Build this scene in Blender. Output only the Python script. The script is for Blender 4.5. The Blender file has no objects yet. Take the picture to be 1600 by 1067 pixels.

* * *

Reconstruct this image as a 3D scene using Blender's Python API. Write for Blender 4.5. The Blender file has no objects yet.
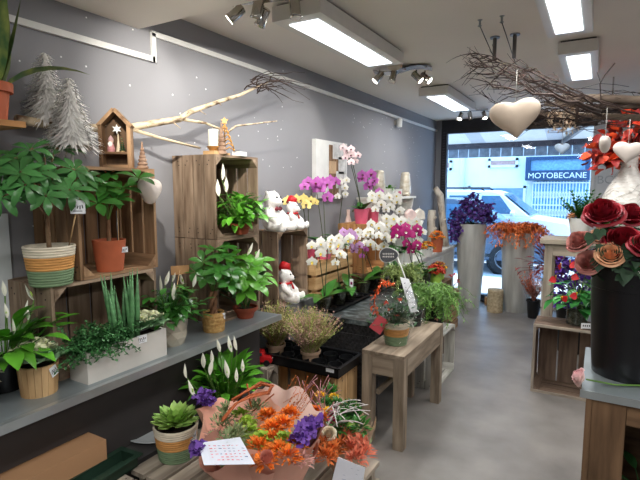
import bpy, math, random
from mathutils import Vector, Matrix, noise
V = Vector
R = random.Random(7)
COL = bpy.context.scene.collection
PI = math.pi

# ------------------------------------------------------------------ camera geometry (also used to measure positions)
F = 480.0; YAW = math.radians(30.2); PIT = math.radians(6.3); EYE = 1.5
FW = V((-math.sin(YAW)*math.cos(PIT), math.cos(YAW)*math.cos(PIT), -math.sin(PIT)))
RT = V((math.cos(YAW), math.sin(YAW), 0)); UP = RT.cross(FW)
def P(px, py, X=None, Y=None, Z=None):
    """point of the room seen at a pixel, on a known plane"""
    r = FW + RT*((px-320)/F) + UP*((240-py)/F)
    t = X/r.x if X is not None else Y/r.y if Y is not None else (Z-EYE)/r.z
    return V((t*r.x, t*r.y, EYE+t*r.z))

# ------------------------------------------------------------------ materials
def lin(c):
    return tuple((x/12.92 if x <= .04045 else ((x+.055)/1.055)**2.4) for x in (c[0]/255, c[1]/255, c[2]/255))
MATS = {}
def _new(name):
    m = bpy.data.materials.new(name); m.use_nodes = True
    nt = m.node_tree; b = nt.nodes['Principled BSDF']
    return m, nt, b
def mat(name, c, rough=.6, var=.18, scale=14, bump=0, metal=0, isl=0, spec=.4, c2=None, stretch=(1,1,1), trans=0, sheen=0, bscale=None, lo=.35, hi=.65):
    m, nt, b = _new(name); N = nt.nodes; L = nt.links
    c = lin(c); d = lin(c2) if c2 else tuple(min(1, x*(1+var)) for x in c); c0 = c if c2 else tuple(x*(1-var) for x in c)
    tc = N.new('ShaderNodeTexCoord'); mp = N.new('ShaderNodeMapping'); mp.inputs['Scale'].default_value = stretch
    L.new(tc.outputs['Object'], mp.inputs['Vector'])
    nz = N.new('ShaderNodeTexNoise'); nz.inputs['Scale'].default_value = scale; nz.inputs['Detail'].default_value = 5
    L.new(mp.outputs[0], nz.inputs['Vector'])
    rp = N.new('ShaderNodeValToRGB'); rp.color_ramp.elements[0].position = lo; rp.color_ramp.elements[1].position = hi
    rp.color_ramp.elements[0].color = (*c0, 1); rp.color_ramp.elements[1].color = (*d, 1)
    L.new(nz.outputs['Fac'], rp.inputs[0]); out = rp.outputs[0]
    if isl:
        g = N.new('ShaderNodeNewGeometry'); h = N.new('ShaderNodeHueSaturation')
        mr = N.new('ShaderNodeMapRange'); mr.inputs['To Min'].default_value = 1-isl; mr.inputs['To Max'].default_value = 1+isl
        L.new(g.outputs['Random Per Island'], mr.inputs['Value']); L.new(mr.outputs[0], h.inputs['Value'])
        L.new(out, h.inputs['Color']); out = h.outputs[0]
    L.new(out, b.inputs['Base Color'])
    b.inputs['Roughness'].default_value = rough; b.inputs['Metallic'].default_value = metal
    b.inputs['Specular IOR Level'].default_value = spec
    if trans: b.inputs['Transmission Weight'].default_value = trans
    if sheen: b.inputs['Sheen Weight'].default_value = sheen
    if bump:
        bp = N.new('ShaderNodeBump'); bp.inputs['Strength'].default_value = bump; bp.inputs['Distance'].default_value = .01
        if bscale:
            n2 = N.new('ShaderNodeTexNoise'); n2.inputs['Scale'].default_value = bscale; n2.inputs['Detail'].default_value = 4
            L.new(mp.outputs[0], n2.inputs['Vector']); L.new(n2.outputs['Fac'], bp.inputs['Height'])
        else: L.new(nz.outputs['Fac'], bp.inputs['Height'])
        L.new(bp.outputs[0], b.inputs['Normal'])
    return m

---

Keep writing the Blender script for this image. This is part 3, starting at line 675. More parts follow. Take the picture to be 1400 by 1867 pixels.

Written exercise >> Copy word for word every line from the one with "Reconstruct this image" through the one with "PI = math.pi", including both. No pictures belong in the copy.

Response >>
Reconstruct this image as a 3D scene using Blender's Python API. Write for Blender 4.5. The Blender file has no objects yet.
import bpy, math, random
from mathutils import Vector, Matrix, noise
V = Vector
R = random.Random(7)
COL = bpy.context.scene.collection
PI = math.pi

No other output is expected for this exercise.